--- BEGIN Data block ---
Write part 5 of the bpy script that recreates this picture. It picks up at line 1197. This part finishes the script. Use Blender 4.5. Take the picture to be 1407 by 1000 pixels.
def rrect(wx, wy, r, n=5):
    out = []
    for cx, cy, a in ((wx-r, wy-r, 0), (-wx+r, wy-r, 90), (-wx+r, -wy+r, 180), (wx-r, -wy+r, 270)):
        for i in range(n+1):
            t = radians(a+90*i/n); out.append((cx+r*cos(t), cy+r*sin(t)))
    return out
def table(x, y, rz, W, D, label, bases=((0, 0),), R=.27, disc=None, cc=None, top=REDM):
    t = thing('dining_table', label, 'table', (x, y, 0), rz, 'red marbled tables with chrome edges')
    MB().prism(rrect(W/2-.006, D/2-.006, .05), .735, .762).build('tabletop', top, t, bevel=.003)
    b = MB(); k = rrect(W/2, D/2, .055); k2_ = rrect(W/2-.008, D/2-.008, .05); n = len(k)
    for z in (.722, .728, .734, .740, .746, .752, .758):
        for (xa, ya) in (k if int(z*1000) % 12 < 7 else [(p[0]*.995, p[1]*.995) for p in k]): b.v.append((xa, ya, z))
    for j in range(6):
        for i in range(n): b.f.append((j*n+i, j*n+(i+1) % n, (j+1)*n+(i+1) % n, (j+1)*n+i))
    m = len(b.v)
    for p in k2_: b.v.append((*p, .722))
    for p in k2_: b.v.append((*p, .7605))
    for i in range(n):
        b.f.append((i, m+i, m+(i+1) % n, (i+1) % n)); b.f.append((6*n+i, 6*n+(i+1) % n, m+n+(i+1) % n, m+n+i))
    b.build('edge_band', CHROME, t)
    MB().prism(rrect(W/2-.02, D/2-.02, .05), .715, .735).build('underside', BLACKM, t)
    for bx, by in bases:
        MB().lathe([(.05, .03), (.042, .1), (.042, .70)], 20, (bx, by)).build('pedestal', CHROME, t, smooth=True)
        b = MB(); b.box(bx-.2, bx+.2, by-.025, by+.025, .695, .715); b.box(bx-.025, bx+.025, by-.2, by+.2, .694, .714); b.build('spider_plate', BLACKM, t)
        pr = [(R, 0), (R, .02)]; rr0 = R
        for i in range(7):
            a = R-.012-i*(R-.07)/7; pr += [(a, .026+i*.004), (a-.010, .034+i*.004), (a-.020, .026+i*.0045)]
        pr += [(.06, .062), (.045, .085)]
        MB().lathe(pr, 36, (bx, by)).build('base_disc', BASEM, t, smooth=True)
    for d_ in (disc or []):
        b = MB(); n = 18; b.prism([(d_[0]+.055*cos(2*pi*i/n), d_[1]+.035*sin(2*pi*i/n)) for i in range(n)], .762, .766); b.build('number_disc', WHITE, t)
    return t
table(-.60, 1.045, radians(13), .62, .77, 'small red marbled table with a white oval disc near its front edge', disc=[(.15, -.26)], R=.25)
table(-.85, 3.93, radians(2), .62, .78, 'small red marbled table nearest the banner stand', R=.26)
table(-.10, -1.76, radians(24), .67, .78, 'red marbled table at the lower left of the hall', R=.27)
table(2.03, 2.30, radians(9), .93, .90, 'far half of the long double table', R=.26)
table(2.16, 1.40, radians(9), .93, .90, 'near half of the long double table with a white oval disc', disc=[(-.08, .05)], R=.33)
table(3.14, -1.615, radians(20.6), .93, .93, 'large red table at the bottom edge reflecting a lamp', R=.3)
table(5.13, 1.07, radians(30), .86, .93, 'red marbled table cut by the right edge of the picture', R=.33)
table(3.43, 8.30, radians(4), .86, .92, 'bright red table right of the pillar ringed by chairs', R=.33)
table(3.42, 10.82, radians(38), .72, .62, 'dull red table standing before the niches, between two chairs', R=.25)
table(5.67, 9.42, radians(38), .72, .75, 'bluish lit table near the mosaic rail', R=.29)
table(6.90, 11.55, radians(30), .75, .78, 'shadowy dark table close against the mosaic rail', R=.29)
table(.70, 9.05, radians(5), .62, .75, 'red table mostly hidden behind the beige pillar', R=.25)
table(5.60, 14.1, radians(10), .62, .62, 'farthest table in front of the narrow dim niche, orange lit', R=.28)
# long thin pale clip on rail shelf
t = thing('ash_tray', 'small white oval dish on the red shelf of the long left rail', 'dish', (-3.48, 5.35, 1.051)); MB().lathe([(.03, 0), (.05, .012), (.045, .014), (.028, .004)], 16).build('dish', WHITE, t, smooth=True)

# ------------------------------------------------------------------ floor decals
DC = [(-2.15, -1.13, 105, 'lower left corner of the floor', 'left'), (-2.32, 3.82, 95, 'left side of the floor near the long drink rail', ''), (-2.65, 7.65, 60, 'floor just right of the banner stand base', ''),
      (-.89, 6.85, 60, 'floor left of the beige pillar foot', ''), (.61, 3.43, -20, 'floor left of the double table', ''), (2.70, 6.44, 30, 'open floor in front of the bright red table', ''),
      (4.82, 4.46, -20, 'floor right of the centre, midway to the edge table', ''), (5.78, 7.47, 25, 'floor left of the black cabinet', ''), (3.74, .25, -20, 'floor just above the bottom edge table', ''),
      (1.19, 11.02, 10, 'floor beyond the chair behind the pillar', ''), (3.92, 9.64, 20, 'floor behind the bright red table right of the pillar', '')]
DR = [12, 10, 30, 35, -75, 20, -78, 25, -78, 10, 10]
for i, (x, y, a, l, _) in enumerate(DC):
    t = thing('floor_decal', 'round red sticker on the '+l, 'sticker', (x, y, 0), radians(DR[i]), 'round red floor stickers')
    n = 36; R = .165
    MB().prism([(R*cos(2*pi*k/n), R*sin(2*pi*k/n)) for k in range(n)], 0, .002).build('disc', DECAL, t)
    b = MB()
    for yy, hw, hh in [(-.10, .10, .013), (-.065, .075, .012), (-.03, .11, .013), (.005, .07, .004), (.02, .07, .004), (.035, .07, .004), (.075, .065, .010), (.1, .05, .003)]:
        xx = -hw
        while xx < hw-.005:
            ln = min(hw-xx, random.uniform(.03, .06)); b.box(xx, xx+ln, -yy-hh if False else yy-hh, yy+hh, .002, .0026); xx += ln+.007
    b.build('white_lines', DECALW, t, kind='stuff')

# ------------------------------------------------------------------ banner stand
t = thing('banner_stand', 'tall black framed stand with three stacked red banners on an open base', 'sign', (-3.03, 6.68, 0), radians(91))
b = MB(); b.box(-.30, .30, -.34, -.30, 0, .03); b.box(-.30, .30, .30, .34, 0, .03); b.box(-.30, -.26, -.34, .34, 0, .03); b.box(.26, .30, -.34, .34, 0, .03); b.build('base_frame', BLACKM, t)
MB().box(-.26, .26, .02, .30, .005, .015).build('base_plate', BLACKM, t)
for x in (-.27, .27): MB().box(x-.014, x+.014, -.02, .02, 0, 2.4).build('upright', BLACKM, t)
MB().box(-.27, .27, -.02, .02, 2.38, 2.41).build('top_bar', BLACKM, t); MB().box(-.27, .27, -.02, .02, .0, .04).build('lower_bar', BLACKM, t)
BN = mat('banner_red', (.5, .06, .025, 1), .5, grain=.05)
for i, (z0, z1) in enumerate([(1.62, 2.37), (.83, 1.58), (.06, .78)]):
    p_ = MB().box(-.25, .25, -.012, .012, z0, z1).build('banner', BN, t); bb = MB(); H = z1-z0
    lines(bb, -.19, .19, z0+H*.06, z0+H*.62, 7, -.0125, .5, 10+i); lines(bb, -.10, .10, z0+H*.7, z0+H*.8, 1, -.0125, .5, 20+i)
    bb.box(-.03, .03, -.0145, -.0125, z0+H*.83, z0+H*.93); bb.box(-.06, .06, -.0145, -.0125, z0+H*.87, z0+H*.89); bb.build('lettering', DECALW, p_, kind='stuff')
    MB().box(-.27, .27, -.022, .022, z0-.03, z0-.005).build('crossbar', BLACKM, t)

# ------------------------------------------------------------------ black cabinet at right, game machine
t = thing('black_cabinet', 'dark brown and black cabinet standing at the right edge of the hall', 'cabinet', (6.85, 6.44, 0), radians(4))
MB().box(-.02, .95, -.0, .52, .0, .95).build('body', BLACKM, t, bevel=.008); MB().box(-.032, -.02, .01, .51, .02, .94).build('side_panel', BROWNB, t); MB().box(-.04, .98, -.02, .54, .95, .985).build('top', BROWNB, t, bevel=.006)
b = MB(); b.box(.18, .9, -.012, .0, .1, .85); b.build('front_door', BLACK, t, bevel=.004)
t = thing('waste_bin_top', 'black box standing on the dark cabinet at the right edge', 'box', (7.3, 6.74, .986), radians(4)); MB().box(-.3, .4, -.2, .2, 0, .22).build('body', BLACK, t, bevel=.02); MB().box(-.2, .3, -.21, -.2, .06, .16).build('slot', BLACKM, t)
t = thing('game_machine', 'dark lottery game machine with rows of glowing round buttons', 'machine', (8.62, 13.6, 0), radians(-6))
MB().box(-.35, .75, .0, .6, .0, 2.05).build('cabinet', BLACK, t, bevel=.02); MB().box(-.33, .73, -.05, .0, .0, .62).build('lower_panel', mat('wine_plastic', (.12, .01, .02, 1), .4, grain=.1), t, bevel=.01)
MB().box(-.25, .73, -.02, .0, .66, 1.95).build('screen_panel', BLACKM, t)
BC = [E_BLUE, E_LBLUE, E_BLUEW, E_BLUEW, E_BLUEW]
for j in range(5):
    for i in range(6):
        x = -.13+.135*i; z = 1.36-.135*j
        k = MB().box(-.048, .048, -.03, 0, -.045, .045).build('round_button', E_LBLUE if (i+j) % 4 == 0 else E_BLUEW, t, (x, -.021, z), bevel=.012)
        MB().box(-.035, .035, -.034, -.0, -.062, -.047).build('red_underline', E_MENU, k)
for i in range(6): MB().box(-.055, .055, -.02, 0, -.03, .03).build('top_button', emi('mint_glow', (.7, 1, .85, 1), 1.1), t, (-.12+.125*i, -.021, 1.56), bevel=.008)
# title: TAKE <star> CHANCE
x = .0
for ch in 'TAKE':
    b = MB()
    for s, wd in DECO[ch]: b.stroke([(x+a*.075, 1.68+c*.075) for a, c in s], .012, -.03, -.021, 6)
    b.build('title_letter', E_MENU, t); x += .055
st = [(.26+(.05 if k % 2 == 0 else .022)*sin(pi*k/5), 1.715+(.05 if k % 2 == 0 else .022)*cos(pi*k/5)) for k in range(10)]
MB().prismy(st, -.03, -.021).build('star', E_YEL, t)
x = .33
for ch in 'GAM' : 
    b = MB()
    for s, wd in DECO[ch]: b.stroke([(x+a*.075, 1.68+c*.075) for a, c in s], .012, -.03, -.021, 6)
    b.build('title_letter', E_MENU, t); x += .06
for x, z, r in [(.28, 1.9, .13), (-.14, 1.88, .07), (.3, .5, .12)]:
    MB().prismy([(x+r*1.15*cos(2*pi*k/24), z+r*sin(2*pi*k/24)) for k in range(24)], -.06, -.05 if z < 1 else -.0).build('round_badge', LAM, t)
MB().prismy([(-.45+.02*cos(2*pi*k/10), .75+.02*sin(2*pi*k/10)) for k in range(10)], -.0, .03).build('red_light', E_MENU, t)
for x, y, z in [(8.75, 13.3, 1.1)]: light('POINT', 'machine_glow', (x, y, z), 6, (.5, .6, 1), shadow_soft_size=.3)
--- END Data block ---
[Your task] Give the count of lines in the listing that hold the word "picture", with no other text.

[Answer in full] 2